The platform could support the run-time trade-off between different options

• always leave data remote (currently this is the only supported option)
• make a full local copy (can be decided off-line)

• caching / data-warming during computation (must be decided at run-time) [HLRS] Is this a decision to be made by the plug-in or the platform? Which is the criteria to follow? To which extend is this related or affecting the Data Layer API?

• [VUA] ?NetKernel is a platform that takes care of such caching of the results of such remote service calls

access to computing resources

Will the LarKC consortium make give access to large computing resources?

• of what type (large data-sets? as SPARQL end-points? large servers? compute clusters?)
• to which users? (consortium-members only? also early adopters? to everybody? on request?)
• under which cost-model?

[HLRS] compute ressource + storage:

• Free for consortium members during project (up to a limit).
• Outside the consortium or after project: to everybody who pays.
• Cost model: price per usage. CPU-time for full nodes (dedicated nodes, ie. it has to be paid for the entire node even if some cores are not used), no billing for storage (at least currently, and again up to “normal” usage.) No long-time storage for Non-USTUTT-Users.

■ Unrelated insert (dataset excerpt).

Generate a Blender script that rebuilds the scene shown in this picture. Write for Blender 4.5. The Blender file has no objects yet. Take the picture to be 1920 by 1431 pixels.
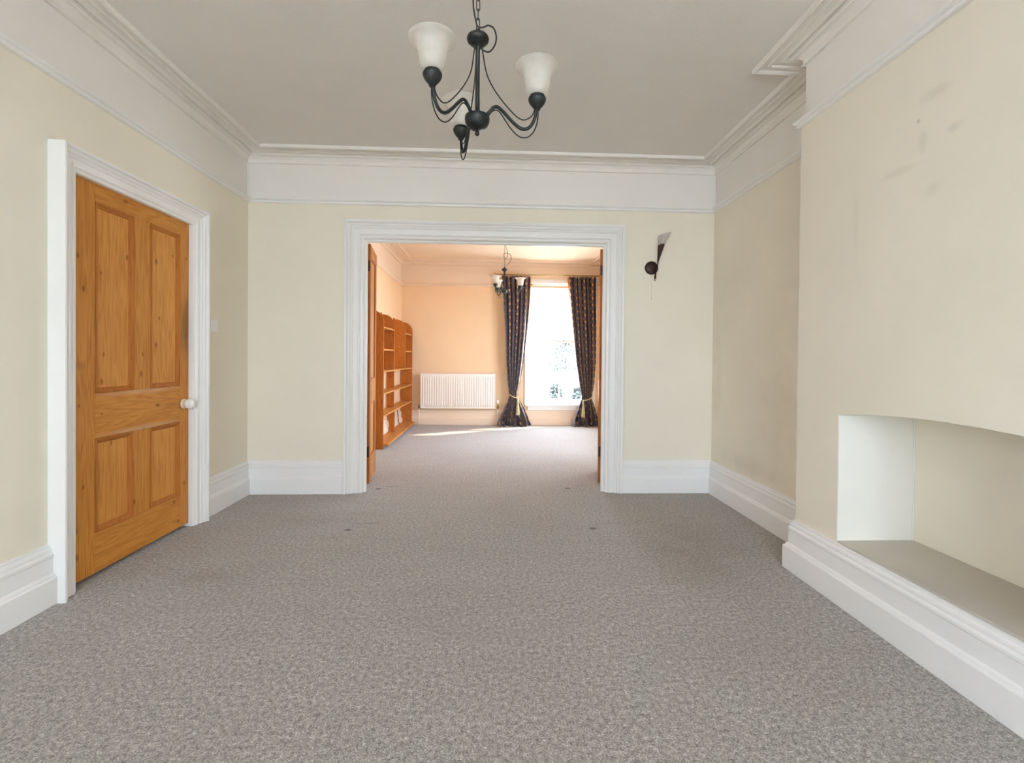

No advanced reservation – if this is necessary, we have to develop a cost model for that (problem: who pais if a reservation is cancelled shortly before start of execution or if execution was much faster than expected)

[/HLRS]

support for anytime behaviour

It should be easy to take a non-anytime algorithm and deploy it as an anytime plugin with no/little additional effort, e.g. because of pre-configured decide-components, pipeline-support for datastreams, etc.

Andy Seaborne (HP Labs) made the case that current SPARQL + existing technologies can already be used to get much of stream-output from a SPARQL endpoint. His comments are included here, with his permission.

plugin registration & discovery

• make it easy to determine which plugins are available,
  • done by registration in a single repository or by crawling ?

    • [HLRS] Repository is most efficient at run-time, but a crawler could be used offline to feed the repository

• enable to find out what are their functional/non-functional(QoS)
  • properties
  • done through the use of the plugin-description language ?
• how much of this must be available to machines? (e.g. by decide components)
  • and how much only to humans (pipeline configurators)

monitoring/instrumentation/measurement on behaviour of plugins

• memory use,
• CPU use,
• patterns of data-access
  • volumes
  • frequency
  • at which grainsize (only access to entire data-set, or per data-item?)

Note: would using ?NetKernel for the platform enable some of this?

Note: this is important for the role of LarKC as an experimentation platform [HLRS] This information can be used to feed the plug-in non-functional properties in order to have a more accurate description

library of support-code for plugin builders & plugin deployers

Possibilities are (non-exhaustive):

• wrappers to existing interface standards (e.g. DIG)
• template decide components

Discussion

Why is LarKC innovative?

Another way of deciding on which features to support would have been to look at the promises we made on innovation. The following table shows the keywords we promised, and how they are covered by the support features discussed above:

Comparison with other platforms

This table of promises and features could also be the basis for comparing LarKC with other available platforms, such as Virtuoso, Cyc, etc.

How do we fulfill the "large scale" promise?

Does scalability come from platform-support (= the above features) or from plugin-cleverness? Or both? [HLRS] BOTH!!